§ **Data section**

'''

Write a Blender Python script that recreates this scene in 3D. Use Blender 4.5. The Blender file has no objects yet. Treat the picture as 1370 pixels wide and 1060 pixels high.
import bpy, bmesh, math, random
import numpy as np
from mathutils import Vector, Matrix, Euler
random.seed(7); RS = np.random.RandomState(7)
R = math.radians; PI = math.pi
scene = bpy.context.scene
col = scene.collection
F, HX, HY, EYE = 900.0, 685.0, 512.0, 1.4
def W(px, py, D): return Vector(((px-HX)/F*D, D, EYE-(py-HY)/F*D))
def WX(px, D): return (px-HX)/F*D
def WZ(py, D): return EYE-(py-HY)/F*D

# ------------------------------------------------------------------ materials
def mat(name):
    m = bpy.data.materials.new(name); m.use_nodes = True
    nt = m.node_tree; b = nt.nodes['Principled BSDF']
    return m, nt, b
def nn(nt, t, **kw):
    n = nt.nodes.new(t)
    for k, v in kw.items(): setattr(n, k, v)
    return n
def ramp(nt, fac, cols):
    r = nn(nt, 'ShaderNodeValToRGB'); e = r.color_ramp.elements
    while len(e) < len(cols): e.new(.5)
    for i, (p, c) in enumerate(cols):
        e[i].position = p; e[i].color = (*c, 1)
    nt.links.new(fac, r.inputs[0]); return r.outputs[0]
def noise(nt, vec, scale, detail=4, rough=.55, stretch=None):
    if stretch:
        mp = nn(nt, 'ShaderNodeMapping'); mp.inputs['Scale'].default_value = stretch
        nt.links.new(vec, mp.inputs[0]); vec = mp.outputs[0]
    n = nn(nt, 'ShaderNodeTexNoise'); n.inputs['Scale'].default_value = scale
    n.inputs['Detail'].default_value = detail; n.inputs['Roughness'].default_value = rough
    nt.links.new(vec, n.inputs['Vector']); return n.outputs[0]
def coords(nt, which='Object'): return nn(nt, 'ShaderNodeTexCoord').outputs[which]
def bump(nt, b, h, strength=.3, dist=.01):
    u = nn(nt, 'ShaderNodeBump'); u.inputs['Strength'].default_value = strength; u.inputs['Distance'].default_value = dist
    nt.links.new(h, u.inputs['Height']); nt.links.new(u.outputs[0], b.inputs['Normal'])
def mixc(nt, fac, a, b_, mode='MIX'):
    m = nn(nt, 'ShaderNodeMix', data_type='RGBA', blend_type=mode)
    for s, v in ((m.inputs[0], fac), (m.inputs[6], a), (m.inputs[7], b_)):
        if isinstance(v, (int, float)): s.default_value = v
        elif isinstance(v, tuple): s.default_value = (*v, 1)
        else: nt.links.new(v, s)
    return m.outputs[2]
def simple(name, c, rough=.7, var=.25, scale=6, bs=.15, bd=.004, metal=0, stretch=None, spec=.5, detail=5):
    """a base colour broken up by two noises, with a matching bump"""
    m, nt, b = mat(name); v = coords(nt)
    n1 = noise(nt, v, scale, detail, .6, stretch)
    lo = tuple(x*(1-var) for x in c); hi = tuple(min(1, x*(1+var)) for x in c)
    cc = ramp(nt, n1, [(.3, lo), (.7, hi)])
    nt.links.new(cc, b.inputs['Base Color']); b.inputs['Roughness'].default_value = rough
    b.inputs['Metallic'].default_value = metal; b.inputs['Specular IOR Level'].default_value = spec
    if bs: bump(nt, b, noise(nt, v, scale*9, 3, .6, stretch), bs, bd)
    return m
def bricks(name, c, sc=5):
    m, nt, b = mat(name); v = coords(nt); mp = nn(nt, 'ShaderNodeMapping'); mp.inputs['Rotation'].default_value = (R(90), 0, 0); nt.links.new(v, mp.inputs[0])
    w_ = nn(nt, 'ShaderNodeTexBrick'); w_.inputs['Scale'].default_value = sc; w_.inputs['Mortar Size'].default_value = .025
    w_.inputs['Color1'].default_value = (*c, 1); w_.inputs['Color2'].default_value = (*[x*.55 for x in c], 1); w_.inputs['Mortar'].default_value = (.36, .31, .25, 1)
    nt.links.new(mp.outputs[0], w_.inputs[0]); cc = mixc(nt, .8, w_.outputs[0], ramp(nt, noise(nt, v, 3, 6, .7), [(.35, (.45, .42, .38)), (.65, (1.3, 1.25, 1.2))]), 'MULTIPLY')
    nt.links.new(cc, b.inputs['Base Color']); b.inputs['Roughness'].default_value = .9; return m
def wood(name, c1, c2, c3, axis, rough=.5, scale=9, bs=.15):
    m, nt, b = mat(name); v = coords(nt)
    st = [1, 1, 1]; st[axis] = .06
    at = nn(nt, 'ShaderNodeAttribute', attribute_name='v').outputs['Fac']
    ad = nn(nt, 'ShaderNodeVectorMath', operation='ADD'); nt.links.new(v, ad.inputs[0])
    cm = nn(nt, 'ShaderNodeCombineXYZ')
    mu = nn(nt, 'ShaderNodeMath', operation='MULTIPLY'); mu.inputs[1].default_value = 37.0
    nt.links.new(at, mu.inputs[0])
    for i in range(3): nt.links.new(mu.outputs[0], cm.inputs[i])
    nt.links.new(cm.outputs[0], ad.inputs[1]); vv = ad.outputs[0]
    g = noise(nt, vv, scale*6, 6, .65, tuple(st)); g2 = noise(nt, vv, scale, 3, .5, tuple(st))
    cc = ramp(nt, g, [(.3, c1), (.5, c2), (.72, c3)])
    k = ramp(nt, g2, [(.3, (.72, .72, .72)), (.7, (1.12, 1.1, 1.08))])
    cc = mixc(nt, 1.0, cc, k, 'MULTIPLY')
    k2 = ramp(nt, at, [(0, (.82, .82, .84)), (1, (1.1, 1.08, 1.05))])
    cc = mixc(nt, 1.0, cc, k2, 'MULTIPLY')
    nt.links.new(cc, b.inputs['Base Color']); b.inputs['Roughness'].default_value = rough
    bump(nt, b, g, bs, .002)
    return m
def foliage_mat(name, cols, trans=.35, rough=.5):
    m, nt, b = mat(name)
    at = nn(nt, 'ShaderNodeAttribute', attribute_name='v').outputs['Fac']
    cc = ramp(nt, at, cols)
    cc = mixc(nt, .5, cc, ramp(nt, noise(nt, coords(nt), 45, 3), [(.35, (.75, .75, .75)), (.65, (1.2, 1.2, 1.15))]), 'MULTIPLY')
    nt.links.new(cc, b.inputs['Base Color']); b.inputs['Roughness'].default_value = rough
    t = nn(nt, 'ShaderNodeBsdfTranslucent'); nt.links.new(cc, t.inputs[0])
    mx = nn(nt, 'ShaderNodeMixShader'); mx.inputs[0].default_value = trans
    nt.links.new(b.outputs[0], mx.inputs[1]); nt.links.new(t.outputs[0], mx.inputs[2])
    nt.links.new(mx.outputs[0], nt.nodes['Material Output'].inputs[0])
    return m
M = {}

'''

Extract all of the data above and output it character for character.

§ **Final result**
Write a Blender Python script that recreates this scene in 3D. Use Blender 4.5. The Blender file has no objects yet. Treat the picture as 1370 pixels wide and 1060 pixels high.
import bpy, bmesh, math, random
import numpy as np
from mathutils import Vector, Matrix, Euler
random.seed(7); RS = np.random.RandomState(7)
R = math.radians; PI = math.pi
scene = bpy.context.scene
col = scene.collection
F, HX, HY, EYE = 900.0, 685.0, 512.0, 1.4
def W(px, py, D): return Vector(((px-HX)/F*D, D, EYE-(py-HY)/F*D))
def WX(px, D): return (px-HX)/F*D
def WZ(py, D): return EYE-(py-HY)/F*D

# ------------------------------------------------------------------ materials
def mat(name):
    m = bpy.data.materials.new(name); m.use_nodes = True
    nt = m.node_tree; b = nt.nodes['Principled BSDF']
    return m, nt, b
def nn(nt, t, **kw):
    n = nt.nodes.new(t)
    for k, v in kw.items(): setattr(n, k, v)
    return n
def ramp(nt, fac, cols):
    r = nn(nt, 'ShaderNodeValToRGB'); e = r.color_ramp.elements
    while len(e) < len(cols): e.new(.5)
    for i, (p, c) in enumerate(cols):
        e[i].position = p; e[i].color = (*c, 1)
    nt.links.new(fac, r.inputs[0]); return r.outputs[0]
def noise(nt, vec, scale, detail=4, rough=.55, stretch=None):
    if stretch:
        mp = nn(nt, 'ShaderNodeMapping'); mp.inputs['Scale'].default_value = stretch
        nt.links.new(vec, mp.inputs[0]); vec = mp.outputs[0]
    n = nn(nt, 'ShaderNodeTexNoise'); n.inputs['Scale'].default_value = scale
    n.inputs['Detail'].default_value = detail; n.inputs['Roughness'].default_value = rough
    nt.links.new(vec, n.inputs['Vector']); return n.outputs[0]
def coords(nt, which='Object'): return nn(nt, 'ShaderNodeTexCoord').outputs[which]
def bump(nt, b, h, strength=.3, dist=.01):
    u = nn(nt, 'ShaderNodeBump'); u.inputs['Strength'].default_value = strength; u.inputs['Distance'].default_value = dist
    nt.links.new(h, u.inputs['Height']); nt.links.new(u.outputs[0], b.inputs['Normal'])
def mixc(nt, fac, a, b_, mode='MIX'):
    m = nn(nt, 'ShaderNodeMix', data_type='RGBA', blend_type=mode)
    for s, v in ((m.inputs[0], fac), (m.inputs[6], a), (m.inputs[7], b_)):
        if isinstance(v, (int, float)): s.default_value = v
        elif isinstance(v, tuple): s.default_value = (*v, 1)
        else: nt.links.new(v, s)
    return m.outputs[2]
def simple(name, c, rough=.7, var=.25, scale=6, bs=.15, bd=.004, metal=0, stretch=None, spec=.5, detail=5):
    """a base colour broken up by two noises, with a matching bump"""
    m, nt, b = mat(name); v = coords(nt)
    n1 = noise(nt, v, scale, detail, .6, stretch)
    lo = tuple(x*(1-var) for x in c); hi = tuple(min(1, x*(1+var)) for x in c)
    cc = ramp(nt, n1, [(.3, lo), (.7, hi)])
    nt.links.new(cc, b.inputs['Base Color']); b.inputs['Roughness'].default_value = rough
    b.inputs['Metallic'].default_value = metal; b.inputs['Specular IOR Level'].default_value = spec
    if bs: bump(nt, b, noise(nt, v, scale*9, 3, .6, stretch), bs, bd)
    return m
def bricks(name, c, sc=5):
    m, nt, b = mat(name); v = coords(nt); mp = nn(nt, 'ShaderNodeMapping'); mp.inputs['Rotation'].default_value = (R(90), 0, 0); nt.links.new(v, mp.inputs[0])
    w_ = nn(nt, 'ShaderNodeTexBrick'); w_.inputs['Scale'].default_value = sc; w_.inputs['Mortar Size'].default_value = .025
    w_.inputs['Color1'].default_value = (*c, 1); w_.inputs['Color2'].default_value = (*[x*.55 for x in c], 1); w_.inputs['Mortar'].default_value = (.36, .31, .25, 1)
    nt.links.new(mp.outputs[0], w_.inputs[0]); cc = mixc(nt, .8, w_.outputs[0], ramp(nt, noise(nt, v, 3, 6, .7), [(.35, (.45, .42, .38)), (.65, (1.3, 1.25, 1.2))]), 'MULTIPLY')
    nt.links.new(cc, b.inputs['Base Color']); b.inputs['Roughness'].default_value = .9; return m
def wood(name, c1, c2, c3, axis, rough=.5, scale=9, bs=.15):
    m, nt, b = mat(name); v = coords(nt)
    st = [1, 1, 1]; st[axis] = .06
    at = nn(nt, 'ShaderNodeAttribute', attribute_name='v').outputs['Fac']
    ad = nn(nt, 'ShaderNodeVectorMath', operation='ADD'); nt.links.new(v, ad.inputs[0])
    cm = nn(nt, 'ShaderNodeCombineXYZ')
    mu = nn(nt, 'ShaderNodeMath', operation='MULTIPLY'); mu.inputs[1].default_value = 37.0
    nt.links.new(at, mu.inputs[0])
    for i in range(3): nt.links.new(mu.outputs[0], cm.inputs[i])
    nt.links.new(cm.outputs[0], ad.inputs[1]); vv = ad.outputs[0]
    g = noise(nt, vv, scale*6, 6, .65, tuple(st)); g2 = noise(nt, vv, scale, 3, .5, tuple(st))
    cc = ramp(nt, g, [(.3, c1), (.5, c2), (.72, c3)])
    k = ramp(nt, g2, [(.3, (.72, .72, .72)), (.7, (1.12, 1.1, 1.08))])
    cc = mixc(nt, 1.0, cc, k, 'MULTIPLY')
    k2 = ramp(nt, at, [(0, (.82, .82, .84)), (1, (1.1, 1.08, 1.05))])
    cc = mixc(nt, 1.0, cc, k2, 'MULTIPLY')
    nt.links.new(cc, b.inputs['Base Color']); b.inputs['Roughness'].default_value = rough
    bump(nt, b, g, bs, .002)
    return m
def foliage_mat(name, cols, trans=.35, rough=.5):
    m, nt, b = mat(name)
    at = nn(nt, 'ShaderNodeAttribute', attribute_name='v').outputs['Fac']
    cc = ramp(nt, at, cols)
    cc = mixc(nt, .5, cc, ramp(nt, noise(nt, coords(nt), 45, 3), [(.35, (.75, .75, .75)), (.65, (1.2, 1.2, 1.15))]), 'MULTIPLY')
    nt.links.new(cc, b.inputs['Base Color']); b.inputs['Roughness'].default_value = rough
    t = nn(nt, 'ShaderNodeBsdfTranslucent'); nt.links.new(cc, t.inputs[0])
    mx = nn(nt, 'ShaderNodeMixShader'); mx.inputs[0].default_value = trans
    nt.links.new(b.outputs[0], mx.inputs[1]); nt.links.new(t.outputs[0], mx.inputs[2])
    nt.links.new(mx.outputs[0], nt.nodes['Material Output'].inputs[0])
    return m
M = {}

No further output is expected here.